Imperfect Sound Forever 

Wussy beefs up sound, audience

Cincinnati, Ohio-based musician Chuck Cleaver didn’t have an especially profound reason for naming his current band “Wussy.”

“I really did pick it because I thought it looked good on a t-shirt,” he told Boise Weekly.”They’re attractive letters, you know? They’re all curvy.”

Like the name of his previous band, The Ass Ponys, it’s not one you’d expect to see on the marquee of Madison Square Garden or Radio City Music Hall. Cleaver had never expected to make it that big, though.

“Pre-Internet, when you were from a place like Cincinnati, you never really expected anybody to pay any attention to you anyway,” he told CBS News in 2014. “It’s like we’re never getting out of here. So you call yourself Ass Ponys or Wussy because you think, ‘Nobody’s gonna care, so what difference does it make?’”

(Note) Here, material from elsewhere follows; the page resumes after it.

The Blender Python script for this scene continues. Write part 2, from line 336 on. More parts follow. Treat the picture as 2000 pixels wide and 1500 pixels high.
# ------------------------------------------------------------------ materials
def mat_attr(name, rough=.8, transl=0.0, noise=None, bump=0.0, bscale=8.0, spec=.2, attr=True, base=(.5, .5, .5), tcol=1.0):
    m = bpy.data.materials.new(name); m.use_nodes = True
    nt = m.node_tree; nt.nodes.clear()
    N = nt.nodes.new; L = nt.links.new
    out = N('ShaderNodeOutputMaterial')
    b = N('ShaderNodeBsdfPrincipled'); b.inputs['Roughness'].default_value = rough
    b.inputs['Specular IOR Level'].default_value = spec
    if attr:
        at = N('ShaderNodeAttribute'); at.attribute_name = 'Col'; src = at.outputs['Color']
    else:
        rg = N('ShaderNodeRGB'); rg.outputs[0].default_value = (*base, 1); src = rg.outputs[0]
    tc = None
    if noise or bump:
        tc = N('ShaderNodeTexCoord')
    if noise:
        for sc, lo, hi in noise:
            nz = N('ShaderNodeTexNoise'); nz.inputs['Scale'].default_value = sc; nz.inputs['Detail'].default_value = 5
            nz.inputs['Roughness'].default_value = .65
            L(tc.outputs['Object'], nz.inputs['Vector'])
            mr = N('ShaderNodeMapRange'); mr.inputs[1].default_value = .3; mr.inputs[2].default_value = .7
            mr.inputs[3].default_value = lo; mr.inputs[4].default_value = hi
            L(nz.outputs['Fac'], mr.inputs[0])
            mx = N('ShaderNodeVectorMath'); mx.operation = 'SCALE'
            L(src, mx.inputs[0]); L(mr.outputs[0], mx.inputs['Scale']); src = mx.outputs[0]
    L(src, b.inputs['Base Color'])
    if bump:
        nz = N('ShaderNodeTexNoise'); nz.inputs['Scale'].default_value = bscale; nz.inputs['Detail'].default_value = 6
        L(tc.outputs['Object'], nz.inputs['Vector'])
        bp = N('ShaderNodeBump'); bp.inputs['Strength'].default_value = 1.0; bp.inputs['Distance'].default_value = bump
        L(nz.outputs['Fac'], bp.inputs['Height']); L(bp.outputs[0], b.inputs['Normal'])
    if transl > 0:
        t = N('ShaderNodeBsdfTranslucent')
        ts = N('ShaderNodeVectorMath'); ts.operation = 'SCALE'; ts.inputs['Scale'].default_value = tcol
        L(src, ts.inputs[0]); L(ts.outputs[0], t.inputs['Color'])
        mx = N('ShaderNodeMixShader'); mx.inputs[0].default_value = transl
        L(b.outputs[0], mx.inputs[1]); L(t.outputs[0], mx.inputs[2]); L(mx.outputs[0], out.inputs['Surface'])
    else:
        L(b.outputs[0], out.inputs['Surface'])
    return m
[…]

Though he and his bandmates still live and work day jobs in Ohio, time has proven Cleaver wrong. Since forming in 2001, Wussy has earned a loyal cult following and considerable critical acclaim. “Dean of American Rock Critics” Robert Christgau has called the group “the best band in America.” Wussy’s fifth studio album, Attica (Shake It/Damnably, 2014), received a 7.8 from Pitchfork and was named one of the best albums of the year by Slate. Popmatters contributor Justin Cober-Lake gave the band’s latest album, Forever Sounds (Shake It/Damnably, 2016), eight out of 10 stars and wrote that Cleaver and company “find new ways to be impressive.”

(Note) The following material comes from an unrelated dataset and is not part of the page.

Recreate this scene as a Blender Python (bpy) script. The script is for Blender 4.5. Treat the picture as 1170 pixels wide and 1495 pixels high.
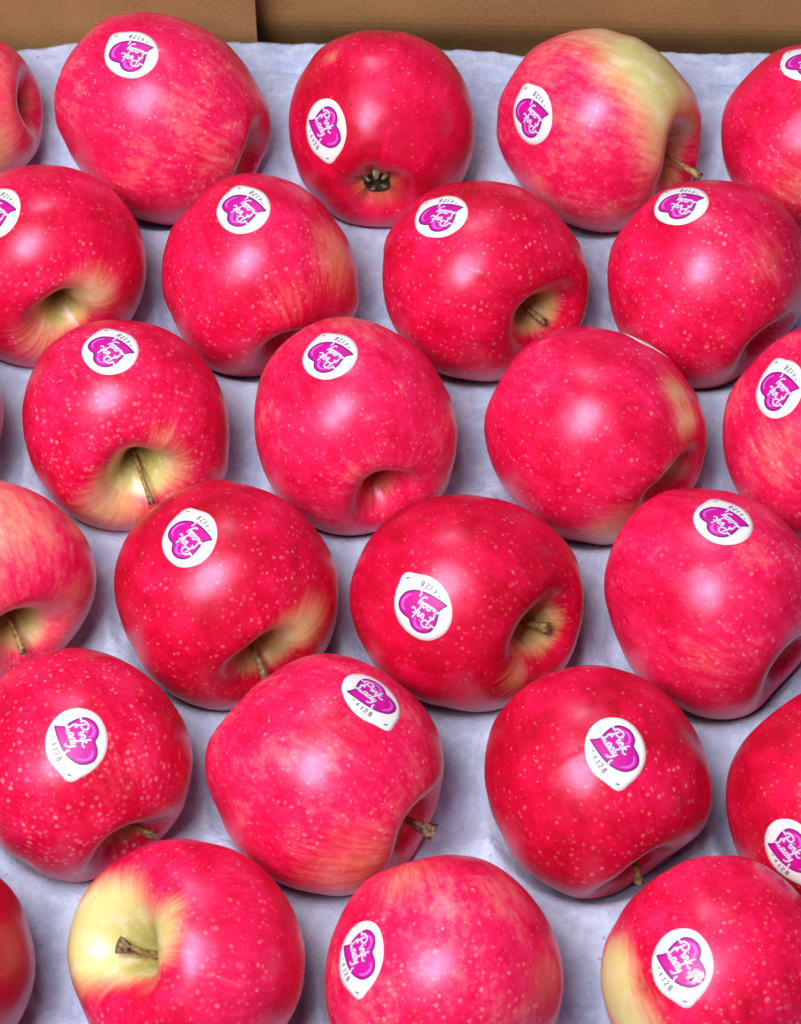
import bpy, math, random
from mathutils import Vector, Matrix
from mathutils.bvhtree import BVHTree

scene = bpy.context.scene
for o in list(bpy.data.objects):
    bpy.data.objects.remove(o)
col = scene.collection

# ------------------------------------------------------------------ camera
W, H = 1170.0, 1495.0            # size of the photograph the measurements were taken in
PITCH = math.radians(57.0)       # looking down on the tray
FPX = 4100.0                     # focal length in photo pixels
DIST = 0.95                      # camera to the middle of the tray
cam_d = bpy.data.cameras.new('camera')
cam = bpy.data.objects.new('camera', cam_d)
col.objects.link(cam)
FWD = Vector((0, math.cos(PITCH), -math.sin(PITCH)))
RIGHT = Vector((1, 0, 0))
UP = RIGHT.cross(FWD)
CAM = -FWD * DIST
cam.location = CAM
cam.rotation_euler = (math.pi / 2 - PITCH, 0, 0)
cam_d.sensor_fit = 'HORIZONTAL'
cam_d.sensor_width = 36.0
cam_d.lens = 36.0 * FPX / W
cam_d.clip_start = 0.02
cam_d.clip_end = 50
cam_d.dof.use_dof = True
cam_d.dof.focus_distance = DIST - 0.03
cam_d.dof.aperture_fstop = 45.0
scene.camera = cam

# ------------------------------------------------------------------ light
world = bpy.data.worlds.new('World')
scene.world = world
world.use_nodes = True
bg = world.node_tree.nodes['Background']
bg.inputs['Color'].default_value = (0.55, 0.68, 1.0, 1)
bg.inputs['Strength'].default_value = 0.07

def area(name, loc, target, size, size_y, energy, colr):
    d = bpy.data.lights.new(name, 'AREA')
    d.shape = 'RECTANGLE'
    d.size = size
    d.size_y = size_y
    d.energy = energy
    d.color = colr
    o = bpy.data.objects.new(name, d)
    col.objects.link(o)
    o.location = loc
    o.rotation_euler = (Vector(target) - Vector(loc)).to_track_quat('-Z', 'Y').to_euler()
    return o

area('shop_lamp', (-0.36, -0.40, 1.18), (-0.02, 0.02, 0), 0.56, 0.70, 23.3, (1.0, 0.97, 0.97))
area('ceiling_lamp', (-0.22, 1.20, 1.55), (0, 0, 0), 0.5, 0.3, 7.0, (0.95, 0.96, 1.0))

scene.view_settings.view_transform = 'Standard'
scene.view_settings.look = 'None'
scene.view_settings.exposure = 0.08
scene.view_settings.gamma = 1.0
scene.render.engine = 'CYCLES'

# ------------------------------------------------------------------ projection helpers
def ray(px, py):
    return (FWD + RIGHT * ((px - W / 2) / FPX) + UP * ((H / 2 - py) / FPX))

def on_plane(px, py, z):
    d = ray(px, py)
    return CAM + d * ((z - CAM.z) / d.z)

def project(p):
    q = p - CAM
    k = FPX / q.dot(FWD)
    return W / 2 + q.dot(RIGHT) * k, H / 2 - q.dot(UP) * k

def smooth(a, b, x):
    t = max(0.0, min(1.0, (x - a) / (b - a)))
    return t * t * (3 - 2 * t)

# ------------------------------------------------------------------ materials
def new_mat(name):
    m = bpy.data.materials.new(name)
    m.use_nodes = True
    nt = m.node_tree
    return m, nt, nt.nodes['Principled BSDF']

class NB:
    """small helper for wiring shader nodes"""
    def __init__(self, nt):
        self.nt = nt
    def node(self, kind, **kw):
        n = self.nt.nodes.new(kind)
        for k, v in kw.items():
            setattr(n, k, v)
        return n
    def link(self, a, b):
        self.nt.links.new(a, b)
    def put(self, sock, v):
        if isinstance(v, (int, float)):
            sock.default_value = v
        elif isinstance(v, tuple):
            sock.default_value = v if len(v) == 4 or sock.type == 'VECTOR' else (*v, 1.0)
        else:
            self.link(v, sock)
    def math(self, op, a, b=0.0, c=0.0, clamp=False):
        n = self.node('ShaderNodeMath', operation=op, use_clamp=clamp)
        self.put(n.inputs[0], a); self.put(n.inputs[1], b); self.put(n.inputs[2], c)
        return n.outputs[0]
    def mapr(self, v, a, b, c=0.0, d=1.0, kind='SMOOTHSTEP'):
        n = self.node('ShaderNodeMapRange', interpolation_type=kind)
        self.put(n.inputs[0], v); self.put(n.inputs[1], a); self.put(n.inputs[2], b)
        self.put(n.inputs[3], c); self.put(n.inputs[4], d)
        return n.outputs[0]
    def mix(self, f, a, b):
        n = self.node('ShaderNodeMix', data_type='RGBA')
        self.put(n.inputs[0], f); self.put(n.inputs[6], a); self.put(n.inputs[7], b)
        return n.outputs[2]
    def noise(self, vec, scale, detail=2.0, rough=0.5):
        n = self.node('ShaderNodeTexNoise')
        self.put(n.inputs['Vector'], vec)
        n.inputs['Scale'].default_value = scale
        n.inputs['Detail'].default_value = detail
        n.inputs['Roughness'].default_value = rough
        return n.outputs[0]
    def vmath(self, op, a, b=(0, 0, 0)):
        n = self.node('ShaderNodeVectorMath', operation=op)
        self.put(n.inputs[0], a); self.put(n.inputs[1], b)
        return n.outputs[0]
    def attr(self, name, kind):
        n = self.node('ShaderNodeAttribute', attribute_type=kind, attribute_name=name)
        return n.outputs['Fac']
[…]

Wussy is touring the West Coast now and will play its first show in Boise at Neurolux on Monday, June 20. Seattle, Wash.-based experimental rock musician Chris Brokaw and Baltimore, Md.-based indie-pop band Outer Spaces will open.

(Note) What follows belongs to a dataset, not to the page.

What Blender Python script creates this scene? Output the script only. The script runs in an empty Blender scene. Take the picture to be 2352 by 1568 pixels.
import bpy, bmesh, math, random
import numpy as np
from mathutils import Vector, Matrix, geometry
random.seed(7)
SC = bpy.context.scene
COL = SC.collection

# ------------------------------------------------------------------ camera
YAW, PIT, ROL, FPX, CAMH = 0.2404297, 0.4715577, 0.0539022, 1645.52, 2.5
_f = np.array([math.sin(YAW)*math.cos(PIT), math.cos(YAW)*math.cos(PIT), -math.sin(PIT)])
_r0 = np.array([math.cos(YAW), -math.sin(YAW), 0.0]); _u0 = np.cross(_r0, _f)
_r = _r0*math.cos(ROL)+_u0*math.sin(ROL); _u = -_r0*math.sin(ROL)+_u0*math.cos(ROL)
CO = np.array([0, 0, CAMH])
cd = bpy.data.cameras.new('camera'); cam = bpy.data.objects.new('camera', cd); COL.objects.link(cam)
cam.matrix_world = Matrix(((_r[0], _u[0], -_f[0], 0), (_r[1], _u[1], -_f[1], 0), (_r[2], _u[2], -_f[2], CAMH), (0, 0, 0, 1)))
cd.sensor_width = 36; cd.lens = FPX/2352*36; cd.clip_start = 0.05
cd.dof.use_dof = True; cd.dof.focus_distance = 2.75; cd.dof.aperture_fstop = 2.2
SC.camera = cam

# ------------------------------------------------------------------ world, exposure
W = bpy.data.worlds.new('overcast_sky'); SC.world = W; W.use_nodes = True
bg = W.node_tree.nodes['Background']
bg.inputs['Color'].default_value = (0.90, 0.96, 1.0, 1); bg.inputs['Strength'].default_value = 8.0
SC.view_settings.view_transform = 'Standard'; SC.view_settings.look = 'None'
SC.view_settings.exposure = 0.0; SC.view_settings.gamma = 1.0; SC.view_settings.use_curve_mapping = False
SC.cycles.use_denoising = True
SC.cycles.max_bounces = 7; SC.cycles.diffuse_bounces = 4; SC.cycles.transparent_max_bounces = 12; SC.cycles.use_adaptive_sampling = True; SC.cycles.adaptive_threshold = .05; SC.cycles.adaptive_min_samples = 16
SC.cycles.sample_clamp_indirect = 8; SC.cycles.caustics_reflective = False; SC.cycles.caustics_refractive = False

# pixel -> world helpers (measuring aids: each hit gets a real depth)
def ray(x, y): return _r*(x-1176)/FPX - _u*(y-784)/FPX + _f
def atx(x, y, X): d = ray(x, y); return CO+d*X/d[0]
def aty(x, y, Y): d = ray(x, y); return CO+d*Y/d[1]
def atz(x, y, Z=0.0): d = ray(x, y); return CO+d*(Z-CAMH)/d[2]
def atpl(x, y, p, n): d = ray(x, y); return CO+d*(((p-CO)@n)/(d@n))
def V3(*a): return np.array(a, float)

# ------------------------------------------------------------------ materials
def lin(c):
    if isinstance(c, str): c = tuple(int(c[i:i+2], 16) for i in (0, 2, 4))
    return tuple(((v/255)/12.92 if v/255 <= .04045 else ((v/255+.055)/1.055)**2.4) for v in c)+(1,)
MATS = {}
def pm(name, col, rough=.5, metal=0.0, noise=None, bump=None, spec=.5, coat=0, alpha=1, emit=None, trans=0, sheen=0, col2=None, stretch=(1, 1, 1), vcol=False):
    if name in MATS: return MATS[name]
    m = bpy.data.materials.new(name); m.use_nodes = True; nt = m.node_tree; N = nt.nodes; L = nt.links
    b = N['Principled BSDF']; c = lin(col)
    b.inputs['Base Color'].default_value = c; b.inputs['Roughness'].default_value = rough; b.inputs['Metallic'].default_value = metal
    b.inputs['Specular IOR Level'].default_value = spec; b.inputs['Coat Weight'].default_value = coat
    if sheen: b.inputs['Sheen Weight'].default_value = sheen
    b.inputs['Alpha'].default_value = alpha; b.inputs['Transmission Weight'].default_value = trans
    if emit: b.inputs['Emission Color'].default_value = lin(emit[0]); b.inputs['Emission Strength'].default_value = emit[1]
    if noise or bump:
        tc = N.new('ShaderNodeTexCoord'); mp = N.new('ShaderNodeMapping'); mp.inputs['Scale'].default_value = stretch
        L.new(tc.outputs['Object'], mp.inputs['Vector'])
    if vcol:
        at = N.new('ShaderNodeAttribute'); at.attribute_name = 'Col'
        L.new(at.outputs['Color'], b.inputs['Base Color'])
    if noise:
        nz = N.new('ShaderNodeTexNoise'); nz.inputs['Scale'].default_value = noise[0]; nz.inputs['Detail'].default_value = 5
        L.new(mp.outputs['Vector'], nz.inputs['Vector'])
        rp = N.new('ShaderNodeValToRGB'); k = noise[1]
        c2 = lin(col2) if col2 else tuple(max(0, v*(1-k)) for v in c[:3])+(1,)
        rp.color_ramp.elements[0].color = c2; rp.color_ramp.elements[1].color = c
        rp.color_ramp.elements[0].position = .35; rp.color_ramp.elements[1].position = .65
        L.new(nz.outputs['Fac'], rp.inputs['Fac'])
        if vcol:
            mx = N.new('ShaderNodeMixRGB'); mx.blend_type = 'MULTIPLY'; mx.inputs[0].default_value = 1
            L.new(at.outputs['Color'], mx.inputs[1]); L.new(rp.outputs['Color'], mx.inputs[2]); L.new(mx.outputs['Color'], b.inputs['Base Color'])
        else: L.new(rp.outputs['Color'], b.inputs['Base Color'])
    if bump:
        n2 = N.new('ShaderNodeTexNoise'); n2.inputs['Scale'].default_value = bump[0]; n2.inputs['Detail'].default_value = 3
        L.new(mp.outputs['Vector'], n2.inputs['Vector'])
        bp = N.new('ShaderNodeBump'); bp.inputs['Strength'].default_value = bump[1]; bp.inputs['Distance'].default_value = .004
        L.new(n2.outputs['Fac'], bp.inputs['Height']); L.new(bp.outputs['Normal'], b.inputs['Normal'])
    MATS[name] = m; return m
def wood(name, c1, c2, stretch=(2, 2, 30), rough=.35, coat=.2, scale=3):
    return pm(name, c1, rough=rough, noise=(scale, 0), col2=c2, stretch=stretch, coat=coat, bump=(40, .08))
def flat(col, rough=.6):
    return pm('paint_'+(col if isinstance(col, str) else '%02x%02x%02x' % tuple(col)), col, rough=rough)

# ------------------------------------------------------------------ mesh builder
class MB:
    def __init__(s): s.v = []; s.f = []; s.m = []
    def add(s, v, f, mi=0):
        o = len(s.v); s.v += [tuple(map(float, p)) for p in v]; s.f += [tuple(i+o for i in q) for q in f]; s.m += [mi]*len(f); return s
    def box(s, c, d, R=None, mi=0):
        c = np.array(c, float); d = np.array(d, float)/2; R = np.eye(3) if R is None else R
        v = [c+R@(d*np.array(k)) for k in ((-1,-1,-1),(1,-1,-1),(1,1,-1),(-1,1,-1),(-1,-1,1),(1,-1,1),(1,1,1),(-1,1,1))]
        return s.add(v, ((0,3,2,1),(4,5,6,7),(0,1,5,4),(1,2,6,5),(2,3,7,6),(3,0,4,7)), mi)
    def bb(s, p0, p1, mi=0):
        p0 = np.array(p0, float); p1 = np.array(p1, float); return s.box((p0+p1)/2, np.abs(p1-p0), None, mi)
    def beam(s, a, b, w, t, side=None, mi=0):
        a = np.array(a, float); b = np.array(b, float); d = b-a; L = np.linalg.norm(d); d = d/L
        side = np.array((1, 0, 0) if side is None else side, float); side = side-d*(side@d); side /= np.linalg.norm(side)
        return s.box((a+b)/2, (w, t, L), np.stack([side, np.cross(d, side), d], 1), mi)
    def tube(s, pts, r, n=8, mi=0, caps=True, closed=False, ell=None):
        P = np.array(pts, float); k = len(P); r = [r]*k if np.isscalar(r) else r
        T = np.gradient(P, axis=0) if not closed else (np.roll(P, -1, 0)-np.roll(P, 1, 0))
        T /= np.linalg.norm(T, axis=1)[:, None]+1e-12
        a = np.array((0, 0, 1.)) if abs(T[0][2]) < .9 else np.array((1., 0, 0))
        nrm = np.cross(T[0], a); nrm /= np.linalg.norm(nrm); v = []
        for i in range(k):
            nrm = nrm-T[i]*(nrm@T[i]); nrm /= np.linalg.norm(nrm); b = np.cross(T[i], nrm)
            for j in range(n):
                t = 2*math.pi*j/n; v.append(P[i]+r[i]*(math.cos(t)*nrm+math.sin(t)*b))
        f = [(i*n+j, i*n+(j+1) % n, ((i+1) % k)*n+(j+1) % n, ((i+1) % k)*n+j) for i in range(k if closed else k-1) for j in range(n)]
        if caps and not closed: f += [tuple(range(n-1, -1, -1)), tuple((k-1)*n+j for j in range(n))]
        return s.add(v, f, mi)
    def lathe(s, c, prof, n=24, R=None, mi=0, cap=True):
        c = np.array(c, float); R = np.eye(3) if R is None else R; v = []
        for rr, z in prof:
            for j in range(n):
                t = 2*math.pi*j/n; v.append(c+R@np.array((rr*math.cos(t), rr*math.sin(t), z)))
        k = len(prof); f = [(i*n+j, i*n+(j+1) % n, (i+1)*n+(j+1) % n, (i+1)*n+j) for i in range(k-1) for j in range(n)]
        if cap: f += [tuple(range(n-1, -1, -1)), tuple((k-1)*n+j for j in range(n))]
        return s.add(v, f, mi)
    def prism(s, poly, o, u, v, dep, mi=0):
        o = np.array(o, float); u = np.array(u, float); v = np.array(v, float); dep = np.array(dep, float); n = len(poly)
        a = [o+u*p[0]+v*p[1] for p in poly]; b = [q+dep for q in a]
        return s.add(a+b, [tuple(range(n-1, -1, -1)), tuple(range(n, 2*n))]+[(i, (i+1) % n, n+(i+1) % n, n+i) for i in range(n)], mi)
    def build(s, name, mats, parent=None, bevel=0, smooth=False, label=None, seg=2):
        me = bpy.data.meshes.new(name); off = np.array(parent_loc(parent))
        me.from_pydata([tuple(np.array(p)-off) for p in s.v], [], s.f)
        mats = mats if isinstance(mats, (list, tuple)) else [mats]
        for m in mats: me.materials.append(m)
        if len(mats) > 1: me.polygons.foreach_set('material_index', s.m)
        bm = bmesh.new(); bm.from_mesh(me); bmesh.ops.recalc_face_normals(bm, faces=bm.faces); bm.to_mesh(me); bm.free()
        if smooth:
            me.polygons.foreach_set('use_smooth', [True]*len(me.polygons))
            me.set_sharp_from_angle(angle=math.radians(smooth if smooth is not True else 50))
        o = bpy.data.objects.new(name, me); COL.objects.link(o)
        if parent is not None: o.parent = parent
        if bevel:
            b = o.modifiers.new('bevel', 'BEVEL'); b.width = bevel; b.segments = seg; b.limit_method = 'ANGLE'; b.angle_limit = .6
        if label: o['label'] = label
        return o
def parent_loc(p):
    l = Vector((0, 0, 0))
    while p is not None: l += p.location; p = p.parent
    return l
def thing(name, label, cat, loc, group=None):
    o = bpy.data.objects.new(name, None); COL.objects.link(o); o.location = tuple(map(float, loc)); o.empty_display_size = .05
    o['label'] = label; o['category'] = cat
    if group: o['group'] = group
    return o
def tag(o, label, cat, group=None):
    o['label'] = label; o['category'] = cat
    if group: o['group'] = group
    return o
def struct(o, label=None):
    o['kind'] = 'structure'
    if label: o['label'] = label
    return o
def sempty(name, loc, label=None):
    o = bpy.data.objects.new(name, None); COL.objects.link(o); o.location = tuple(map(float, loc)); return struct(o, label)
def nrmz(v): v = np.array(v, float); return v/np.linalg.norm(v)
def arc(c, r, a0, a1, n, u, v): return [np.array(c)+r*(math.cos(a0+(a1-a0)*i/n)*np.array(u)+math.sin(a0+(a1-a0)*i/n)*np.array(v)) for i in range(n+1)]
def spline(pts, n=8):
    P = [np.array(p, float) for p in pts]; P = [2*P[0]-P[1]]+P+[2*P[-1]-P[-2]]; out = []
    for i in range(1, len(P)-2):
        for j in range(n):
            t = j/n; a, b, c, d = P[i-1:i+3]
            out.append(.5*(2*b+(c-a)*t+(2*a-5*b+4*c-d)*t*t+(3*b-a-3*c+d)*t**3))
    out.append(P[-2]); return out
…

At the heart of Wussy's sound is a mix of droning riffs and the tuneful, grim yet darkly humorous songwriting of Cleaver and singer-guitarist Lisa Walker. The two musicians started performing together in 2001.

“We met at an Ass Ponys show, if I’m remembering right,” Cleaver told BW. “We were sitting around on a bunch of stairs outside the club or somewhere. I played an acoustic guitar at the time. We were just passing the guitar around and stuff. And she got it and started playing something, and it’s like, ‘Wow, she’s actually better than the rest of these people.’”

After playing a few acoustic shows together, Walker and Cleaver recruited bassist Mark Messerly and original drummer Dawn Burman. The quartet’s debut album, Funeral Dress (Shake It, 2005), got attention for its polished songcraft and minimalist sound. “It’s as if they’ve reduced all of white Ohio to an articulated drone, unlocked a silo or warehouse of hummable tunes, and worked out the harmonies,” wrote Robert Christgau in a 2006 Village Voice review.

As impressive as Wussy’s sound was early on, Cleaver and Walker--even as an acoustic duo--had envisioned something bigger and louder.

“We always told people even from the very beginning that one of these days, we’re gonna be a big, noisy, electric band,” Cleaver said. “We just have to get there.”

One big step came when Joe Klug took over on drums in 2009. Another one came when pedal steel player John Erhardt—who played with Cleaver in The Ass Ponys from the late 1980s to the mid-1990s—joined after the release of Strawberry (Shake It, 2011). Klug’s muscular drumming and Erhardt’s massive, highly distorted guitar noises add significant power to Attica and Forever Sounds, helping to counterbalance the songs’ themes of disillusionment, romantic turmoil and hardscrabble living.

Walker and Cleaver’s own lyrics help too.

“I can’t admit defeat,” Walker sings on Attica’s title track. “I’m standing in the street, / Yelling Attica, baby! / Call it love.”

On Forever Sounds’ closing song, “My Parade,” Cleaver sings, “If you’ve given your heart to yesterday, / Stay right where you are. / But if you’re playing a part in the great escape, / I’ll meet you at the car.”

Other critics have noted the defiant, warily hopeful vein in the duo’s recent songs.

“Wussy approach rock and roll as people who are past the age when they look to the music for salvation or as a soundtrack for their rebellion,” wrote Charles Taylor in a 2014 Los Angeles Review of Books essay. “But because they are fans, because this music has long been their chosen vehicle for expression, they test it to see if can still provide a kind of transcendence, or at least a way of speaking that will make sense of the life around them.”

This testing has begun to yield benefits for Wussy.

“We’ve always been sort of a word-of-mouth band, and there’s blessings and curses to that,” Cleaver said. “It takes a lot longer to build a following... But yeah, it’s been getting better. We’re making more money, we’re selling more merch.”

Whatever ups or downs they encounter, Cleaver and his bandmates will continue making music.

“It’s a reward in and of itself,” he said.